Apple Watch

The jokes were funny when the iPad was first released in 2010: Is it a giant cellphone without the phone part? Who was the genius that decided to name this thing the iPad?

But the teasing started to fade after 1 million iPads were sold after just 28 days on sale. Five years later, it’s considered a revolutionary product that has spawned hundreds of advances in the tablet market.

Is the Apple Watch destined for the same fate? 

It’s set for release April 24, but some experts estimate Apple has already fulfilled between 1 million and 2 million preorders. There are three versions of the Apple Watch: the regular Apple Watch, the Apple Watch Sport and the Apple Watch Edition line (if you have more than $10,000 lying around).

Although Apple is strategically releasing its newest product and doesn’t seem to have the world “failure” in its vocabulary, I don’t think the Apple Watch will see much success.

The biggest reason: To have a functioning Apple Watch, consumers also need to have an iPhone. While the watch is essentially a mini-iPhone you can strap on your wrist, you need an iPhone for the watch to work.

The iPhone is the most popular smartphone in the U.S. — more than 41 percent of the smartphones in the country are iPhones. But for about 58 percent of Americans, an Apple Watch isn’t a rational item to splurge on if it means you also have to buy an iPhone. Apple CEO Tim Cook even admitted that the watch was designed to work with the company’s phones. 
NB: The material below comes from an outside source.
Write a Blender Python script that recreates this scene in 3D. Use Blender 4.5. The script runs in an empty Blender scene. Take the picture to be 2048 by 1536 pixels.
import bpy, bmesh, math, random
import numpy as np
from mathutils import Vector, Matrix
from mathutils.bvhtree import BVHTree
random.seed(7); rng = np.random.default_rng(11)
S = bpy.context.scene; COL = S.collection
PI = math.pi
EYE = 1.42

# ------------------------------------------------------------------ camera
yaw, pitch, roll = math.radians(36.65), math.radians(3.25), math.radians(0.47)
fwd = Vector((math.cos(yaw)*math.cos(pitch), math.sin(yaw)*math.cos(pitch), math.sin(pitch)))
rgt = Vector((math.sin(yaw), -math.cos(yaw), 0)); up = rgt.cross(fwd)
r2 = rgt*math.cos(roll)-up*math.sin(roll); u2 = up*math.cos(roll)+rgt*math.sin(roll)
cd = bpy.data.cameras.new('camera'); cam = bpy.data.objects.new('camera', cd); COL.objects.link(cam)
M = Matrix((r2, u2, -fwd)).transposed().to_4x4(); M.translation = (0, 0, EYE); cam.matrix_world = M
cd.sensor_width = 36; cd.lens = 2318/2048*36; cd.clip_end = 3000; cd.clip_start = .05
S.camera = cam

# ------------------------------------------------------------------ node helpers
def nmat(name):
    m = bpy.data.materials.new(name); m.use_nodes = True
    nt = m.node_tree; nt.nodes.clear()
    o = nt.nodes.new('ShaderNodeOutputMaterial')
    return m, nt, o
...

The Apple Watch also isn’t doing anything new. The Apple Watch Sport provides users with a way to keep track of their health and fitness, but FitBit and Jawbone have been doing the same thing for a while, and those prices are cheaper than the $350 Apple Watch Sport. Every other component of the watch is essentially a miniature feature of iPhone offerings, rendering it more of a toy than a functional and revolutionary product.

And — perhaps the most important point — the Apple Watch is kind of ugly. When the product was officially released, experts and Apple fanboys and -girls everywhere were more than disappointed with the aesthetics of the product. It looks more clunky than smooth and more juvenile than professional. If you want to purchase an Apple Watch with a more polished band instead of a silicone one, you should be prepared to pay upward of $1,000.  

The invention itself isn’t a terrible idea — Apple is describing it not as a watch, but as “the most advanced timepiece ever created.” But it’s ultimately a whole lot of hype for something that’s already been made.

However, it is Apple we’re talking about here. If there’s one company known to be able to market just about anything, the front-runner in the phone market is the one.